How to break in brake pads

How to break in brake pads

Brakes are one of the most important and most used things while driving a car. Whenever you are breaking your car, it creates a lot of heat and friction. As a result, the brake pads and rotors are always a risk of warping or wearing out. If that happens it becomes necessary to install new brake pads or rotors. But you can easily improve the performance and durability of the brake by going through the breaking in process.

But, once those brake pads and rotors are installed, they have to go through a process of break-in. Some people in the industry also call it bed-in to make it easier to understand. It doesn’t matter if the brake you are installing are regular brakes for everyday use or more advanced brakes for high-performance cars. This process of braking in the brake pads and brake rotors are essential in getting the best performance out of the brakes. 

In this discussion, we will be giving you a comprehensive step by step instruction on how to break in brake pads.

What is Bedding in or Breaking In?

The breaking in process requires rapid acceleration and then quick deceleration of brakes in a repeated fashion. 

When you are breaking in your brake pads, it transfers an even layer of brake pad material onto the brake rotors due to the gradually increased heat from the friction. This layer looks similar to a shiny, smooth glaze on the surface of the brake rotor. This process is called breaking in or bedding in.

Things to do before Breaking In

You will need to take some precautions before you begin the breaking in procedure. These things have to be done in order to complete the process safely and successfully.

Firstly, after buying a set of brake pads or rotors you have to check the manufacturer’s recommended break-in procedure. Different manufacturers recommend different break-in process, so it is really important that you should check it first.

Secondly, you will need a road with no traffic. This is to avoid any accidents that may happen while the breaking in process.

Thirdly, avoid any sort of erratic driving during the process. Ensure the safety of anyone that might be on the road.

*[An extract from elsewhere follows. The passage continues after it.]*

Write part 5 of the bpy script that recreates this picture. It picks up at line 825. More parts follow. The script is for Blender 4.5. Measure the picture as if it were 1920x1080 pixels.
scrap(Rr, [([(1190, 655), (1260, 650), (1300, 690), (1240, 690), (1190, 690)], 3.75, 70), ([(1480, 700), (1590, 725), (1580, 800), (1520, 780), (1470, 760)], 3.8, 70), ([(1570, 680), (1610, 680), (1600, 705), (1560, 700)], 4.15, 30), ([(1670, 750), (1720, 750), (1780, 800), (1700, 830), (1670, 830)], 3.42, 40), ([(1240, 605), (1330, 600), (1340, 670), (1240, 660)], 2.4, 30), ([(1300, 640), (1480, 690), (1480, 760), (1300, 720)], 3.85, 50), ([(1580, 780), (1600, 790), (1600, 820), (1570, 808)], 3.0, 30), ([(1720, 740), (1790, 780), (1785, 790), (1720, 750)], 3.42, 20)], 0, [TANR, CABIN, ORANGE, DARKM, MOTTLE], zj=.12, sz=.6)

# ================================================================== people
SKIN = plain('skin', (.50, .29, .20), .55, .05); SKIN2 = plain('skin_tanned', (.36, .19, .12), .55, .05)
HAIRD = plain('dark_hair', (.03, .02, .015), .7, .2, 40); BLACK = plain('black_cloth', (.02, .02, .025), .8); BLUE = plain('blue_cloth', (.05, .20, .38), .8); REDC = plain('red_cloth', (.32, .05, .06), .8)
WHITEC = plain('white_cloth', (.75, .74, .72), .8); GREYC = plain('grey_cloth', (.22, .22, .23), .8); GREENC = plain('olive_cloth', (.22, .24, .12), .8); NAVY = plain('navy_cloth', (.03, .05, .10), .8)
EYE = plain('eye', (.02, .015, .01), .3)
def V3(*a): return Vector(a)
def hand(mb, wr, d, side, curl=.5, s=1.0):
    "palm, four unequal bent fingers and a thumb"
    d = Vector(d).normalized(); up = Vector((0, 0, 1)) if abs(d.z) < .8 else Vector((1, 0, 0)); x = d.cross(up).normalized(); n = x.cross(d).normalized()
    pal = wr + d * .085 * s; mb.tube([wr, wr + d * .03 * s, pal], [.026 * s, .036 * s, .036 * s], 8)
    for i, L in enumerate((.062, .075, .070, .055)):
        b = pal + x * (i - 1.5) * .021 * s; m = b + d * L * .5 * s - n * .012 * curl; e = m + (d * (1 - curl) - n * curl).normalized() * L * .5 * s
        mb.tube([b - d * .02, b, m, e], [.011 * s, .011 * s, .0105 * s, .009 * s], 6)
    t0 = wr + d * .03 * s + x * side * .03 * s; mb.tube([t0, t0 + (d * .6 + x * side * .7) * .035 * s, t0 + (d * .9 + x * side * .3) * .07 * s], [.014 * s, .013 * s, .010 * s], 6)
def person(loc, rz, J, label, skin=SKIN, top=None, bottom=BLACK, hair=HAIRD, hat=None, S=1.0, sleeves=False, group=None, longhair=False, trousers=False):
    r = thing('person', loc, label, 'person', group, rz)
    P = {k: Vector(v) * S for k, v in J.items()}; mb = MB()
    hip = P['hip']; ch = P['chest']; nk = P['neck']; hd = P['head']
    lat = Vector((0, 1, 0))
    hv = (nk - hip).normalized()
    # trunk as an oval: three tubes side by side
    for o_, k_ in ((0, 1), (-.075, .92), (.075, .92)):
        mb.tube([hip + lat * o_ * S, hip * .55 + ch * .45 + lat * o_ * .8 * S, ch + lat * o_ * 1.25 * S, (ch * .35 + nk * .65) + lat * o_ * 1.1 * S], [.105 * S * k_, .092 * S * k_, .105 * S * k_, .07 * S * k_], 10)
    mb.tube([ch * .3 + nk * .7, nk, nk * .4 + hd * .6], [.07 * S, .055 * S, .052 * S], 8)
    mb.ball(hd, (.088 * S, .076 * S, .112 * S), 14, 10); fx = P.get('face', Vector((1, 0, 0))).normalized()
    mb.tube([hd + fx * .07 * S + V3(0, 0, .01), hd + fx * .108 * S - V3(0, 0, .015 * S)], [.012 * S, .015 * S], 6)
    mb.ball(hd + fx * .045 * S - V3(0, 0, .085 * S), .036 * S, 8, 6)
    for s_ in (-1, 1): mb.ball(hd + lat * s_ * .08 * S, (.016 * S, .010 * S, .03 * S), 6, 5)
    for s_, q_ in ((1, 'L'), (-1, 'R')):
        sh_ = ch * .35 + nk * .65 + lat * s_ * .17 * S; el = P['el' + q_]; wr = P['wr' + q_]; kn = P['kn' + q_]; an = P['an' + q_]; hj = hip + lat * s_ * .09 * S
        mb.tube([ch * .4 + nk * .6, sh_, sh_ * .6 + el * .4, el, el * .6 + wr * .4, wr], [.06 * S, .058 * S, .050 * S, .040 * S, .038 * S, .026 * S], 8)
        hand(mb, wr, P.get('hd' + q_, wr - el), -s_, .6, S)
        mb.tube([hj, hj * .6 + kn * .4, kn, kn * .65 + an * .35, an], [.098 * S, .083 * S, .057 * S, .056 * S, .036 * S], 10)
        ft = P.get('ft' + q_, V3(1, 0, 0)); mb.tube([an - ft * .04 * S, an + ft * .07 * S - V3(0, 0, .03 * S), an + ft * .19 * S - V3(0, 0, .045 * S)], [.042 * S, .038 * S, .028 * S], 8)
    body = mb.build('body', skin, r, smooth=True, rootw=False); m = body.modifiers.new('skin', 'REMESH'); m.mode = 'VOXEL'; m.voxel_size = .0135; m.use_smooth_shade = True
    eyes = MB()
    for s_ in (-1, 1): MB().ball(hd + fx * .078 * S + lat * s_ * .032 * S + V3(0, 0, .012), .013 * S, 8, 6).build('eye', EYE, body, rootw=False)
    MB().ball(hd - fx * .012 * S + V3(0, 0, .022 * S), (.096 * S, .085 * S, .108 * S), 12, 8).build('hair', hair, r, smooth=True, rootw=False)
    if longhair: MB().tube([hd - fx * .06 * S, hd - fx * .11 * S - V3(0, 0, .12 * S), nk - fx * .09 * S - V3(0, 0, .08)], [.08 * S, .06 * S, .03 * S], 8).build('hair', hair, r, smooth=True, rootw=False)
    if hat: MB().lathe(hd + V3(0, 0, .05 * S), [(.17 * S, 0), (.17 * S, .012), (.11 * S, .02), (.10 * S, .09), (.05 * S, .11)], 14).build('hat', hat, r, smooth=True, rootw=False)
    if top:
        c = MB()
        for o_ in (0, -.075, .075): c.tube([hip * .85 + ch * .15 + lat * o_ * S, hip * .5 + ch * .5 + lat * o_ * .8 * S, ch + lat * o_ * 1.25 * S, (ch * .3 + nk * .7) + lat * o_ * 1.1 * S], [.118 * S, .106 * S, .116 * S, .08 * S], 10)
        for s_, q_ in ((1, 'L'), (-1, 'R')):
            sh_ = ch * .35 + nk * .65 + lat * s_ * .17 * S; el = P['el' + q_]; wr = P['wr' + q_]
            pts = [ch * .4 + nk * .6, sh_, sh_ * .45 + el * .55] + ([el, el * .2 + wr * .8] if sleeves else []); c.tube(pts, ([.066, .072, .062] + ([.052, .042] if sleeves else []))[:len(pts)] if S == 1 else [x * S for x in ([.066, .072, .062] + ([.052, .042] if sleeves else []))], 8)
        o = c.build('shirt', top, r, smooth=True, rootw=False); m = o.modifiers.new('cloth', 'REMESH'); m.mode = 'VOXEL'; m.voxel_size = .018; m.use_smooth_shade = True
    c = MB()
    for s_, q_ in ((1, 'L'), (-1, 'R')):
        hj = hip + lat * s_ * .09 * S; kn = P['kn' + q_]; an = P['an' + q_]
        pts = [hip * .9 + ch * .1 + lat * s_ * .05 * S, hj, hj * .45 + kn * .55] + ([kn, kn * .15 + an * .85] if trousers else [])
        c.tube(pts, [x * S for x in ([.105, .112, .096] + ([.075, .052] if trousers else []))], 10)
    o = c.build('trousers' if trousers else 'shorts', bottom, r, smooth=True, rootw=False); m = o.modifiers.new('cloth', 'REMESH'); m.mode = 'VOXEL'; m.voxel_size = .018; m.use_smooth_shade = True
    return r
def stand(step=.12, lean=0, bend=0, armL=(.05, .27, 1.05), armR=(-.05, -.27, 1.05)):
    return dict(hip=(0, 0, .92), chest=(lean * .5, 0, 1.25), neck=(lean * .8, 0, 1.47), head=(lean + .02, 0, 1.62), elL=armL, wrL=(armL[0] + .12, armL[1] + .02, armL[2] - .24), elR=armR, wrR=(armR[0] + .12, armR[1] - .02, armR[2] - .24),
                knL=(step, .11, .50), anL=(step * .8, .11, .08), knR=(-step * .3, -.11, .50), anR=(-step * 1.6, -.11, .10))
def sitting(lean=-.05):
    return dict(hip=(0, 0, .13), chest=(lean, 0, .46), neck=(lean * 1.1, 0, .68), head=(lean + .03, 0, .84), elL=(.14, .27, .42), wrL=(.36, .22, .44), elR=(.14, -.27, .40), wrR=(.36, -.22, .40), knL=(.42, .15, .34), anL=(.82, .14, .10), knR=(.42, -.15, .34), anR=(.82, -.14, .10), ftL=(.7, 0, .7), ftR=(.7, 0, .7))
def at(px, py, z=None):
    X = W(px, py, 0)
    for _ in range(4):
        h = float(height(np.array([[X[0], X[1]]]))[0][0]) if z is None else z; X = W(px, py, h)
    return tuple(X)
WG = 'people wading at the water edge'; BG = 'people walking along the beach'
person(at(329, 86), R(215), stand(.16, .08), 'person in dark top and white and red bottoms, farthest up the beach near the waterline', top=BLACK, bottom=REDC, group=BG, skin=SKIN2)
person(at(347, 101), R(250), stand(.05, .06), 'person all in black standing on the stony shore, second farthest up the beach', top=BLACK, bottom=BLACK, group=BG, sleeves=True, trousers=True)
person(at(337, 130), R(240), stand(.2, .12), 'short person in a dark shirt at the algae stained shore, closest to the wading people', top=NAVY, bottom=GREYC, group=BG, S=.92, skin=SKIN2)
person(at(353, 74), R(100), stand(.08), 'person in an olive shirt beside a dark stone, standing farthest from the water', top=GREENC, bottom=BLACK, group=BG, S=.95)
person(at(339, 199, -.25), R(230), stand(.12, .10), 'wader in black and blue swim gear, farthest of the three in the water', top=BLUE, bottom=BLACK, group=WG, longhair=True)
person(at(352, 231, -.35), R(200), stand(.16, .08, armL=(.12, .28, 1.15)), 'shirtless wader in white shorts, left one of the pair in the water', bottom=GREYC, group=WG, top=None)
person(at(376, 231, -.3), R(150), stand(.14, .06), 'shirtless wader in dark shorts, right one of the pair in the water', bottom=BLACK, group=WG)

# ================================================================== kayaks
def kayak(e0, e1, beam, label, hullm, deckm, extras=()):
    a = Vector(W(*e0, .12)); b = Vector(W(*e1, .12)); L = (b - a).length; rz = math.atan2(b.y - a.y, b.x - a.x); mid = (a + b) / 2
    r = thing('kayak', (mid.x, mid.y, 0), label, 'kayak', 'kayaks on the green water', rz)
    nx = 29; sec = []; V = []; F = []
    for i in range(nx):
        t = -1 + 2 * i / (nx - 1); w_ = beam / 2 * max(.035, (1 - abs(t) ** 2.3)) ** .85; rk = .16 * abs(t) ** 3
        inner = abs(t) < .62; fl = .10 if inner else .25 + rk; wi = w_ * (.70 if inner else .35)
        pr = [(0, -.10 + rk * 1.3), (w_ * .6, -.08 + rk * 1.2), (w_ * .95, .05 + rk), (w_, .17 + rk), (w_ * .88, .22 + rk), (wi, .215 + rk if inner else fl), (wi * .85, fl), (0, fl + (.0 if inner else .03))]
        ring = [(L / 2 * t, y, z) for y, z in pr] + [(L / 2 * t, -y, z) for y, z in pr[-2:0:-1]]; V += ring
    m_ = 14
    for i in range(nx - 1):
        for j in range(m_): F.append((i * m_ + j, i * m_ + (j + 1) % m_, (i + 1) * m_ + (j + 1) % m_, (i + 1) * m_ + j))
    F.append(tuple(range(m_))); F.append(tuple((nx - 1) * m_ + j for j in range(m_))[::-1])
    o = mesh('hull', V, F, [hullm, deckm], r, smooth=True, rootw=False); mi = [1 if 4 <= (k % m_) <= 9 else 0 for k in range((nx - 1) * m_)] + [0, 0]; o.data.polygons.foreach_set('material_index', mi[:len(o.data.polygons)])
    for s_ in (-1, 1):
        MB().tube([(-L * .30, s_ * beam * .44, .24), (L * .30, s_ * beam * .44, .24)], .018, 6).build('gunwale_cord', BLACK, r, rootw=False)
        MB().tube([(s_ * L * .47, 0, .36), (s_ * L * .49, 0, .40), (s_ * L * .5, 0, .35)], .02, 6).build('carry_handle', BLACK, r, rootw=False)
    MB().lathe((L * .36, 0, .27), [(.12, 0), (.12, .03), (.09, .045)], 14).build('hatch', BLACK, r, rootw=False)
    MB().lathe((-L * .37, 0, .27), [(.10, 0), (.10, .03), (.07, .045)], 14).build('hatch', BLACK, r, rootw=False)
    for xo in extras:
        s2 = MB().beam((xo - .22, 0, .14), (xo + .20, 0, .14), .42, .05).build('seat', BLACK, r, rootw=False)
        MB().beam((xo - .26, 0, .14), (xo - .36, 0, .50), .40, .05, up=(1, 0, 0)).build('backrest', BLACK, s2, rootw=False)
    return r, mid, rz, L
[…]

Finally, it is always better to clean the brake pads and rotors. In case you are installing new pads, you should install new rotors if possible. If you want to use old rotors then you should remove any transfer film from the previous set of brake pads.

How to Break in Brake Pads

After you’ve installed the new brake pads, what comes next is to brake them in. To do this you need to follow the next three steps-

Step 1: 

The first thing you have to do is perform 30 gradual stops from 30 mph with about 30 seconds in between each stop.  Try to avoid stopping too quickly or coming to a complete stop. Stopping too quickly may result in heavy braking, what we want is medium braking.

An alternative to this process is to accelerate the car to 45 mph with moderate brake pressure and reduce the speed to bring it under 5 mph. Repeat this same process 3 to 4 times and then let it cool for a few minutes by driving for several minutes without stopping.

This process brings the brake pads to a desirable temperature, prevents sudden thermal shocks and overexertion of the brake pads. It also completes the initial breaking in. Now, the brake pads are ready for some aggressive slow-downs.

Step 2:

Now, perform 8 to 10 aggressive slow-downs from 60 mph to about 15mph. You need to keep in mind to not brake strong enough to activate your ABS, which will lock up the tires. The breaking in will end in failure if that happens.

Again, remember to avoid coming to a complete stop while the brakes are too hot. Doing this will transfer the pad material onto the surface unevenly.

Step 3:

After performing the final slow-down, don’t stop the vehicle immediately and drive at a low speed. During this process, use the brakes as little as possible until they can cool down. 

What to Expect After the Breaking In

You should see a light gray film and a slight blue tint on the brake rotor face after the break-in process. The gray film is material from the pads which has now been transferred onto the rotor. On the other hand, the blue tint is the proof that the rotor has reached the proper breaking in temperature.


Some brakes may require two cycles of the breaking in process. This may be the case for big brake kits, and new pads installed onto old brake rotors or new brake rotors with old pads.

Why is Breaking in so Important?

Now, let me tell you why the breaking in the process is so important. 

First of all, if you are installing new brake pads and rotors the braking in the process is necessary in order for them to work properly.

Secondly, the layer transferred from the brake pads to the brake rotors improves the performance of the brake. Moreover, by enhancing the friction generation of the brakes and rotors it also extends the lifespan of the brake as well.

Thirdly, breaking in your brakes properly will help to keep them quiet. The transfer layer on the rotor can minimize brake judder.

Finally, it prevents the warping of the rotors.

The Consequence of Improper Breaking In

In case your brake rotor has not been properly bedded in, you’re going to face some annoying and serious problems. They are the following-

  • Uneven transferred layers on the surface of the rotor causes it to judder while braking. 
  • The brake disc vibrates as it passes between the clamping pads, resulting in an annoying sound.
  • Uneven rotor wear. 
  • Warped rotor.


If you want to maximize the brake performance of your vehicle then the brake pads must go through the breaking in process. But, you must be very careful to not cause any accidents while doing it.

If you manage to do it properly then it will grant you an extra assurance of safety and reliability while on the road.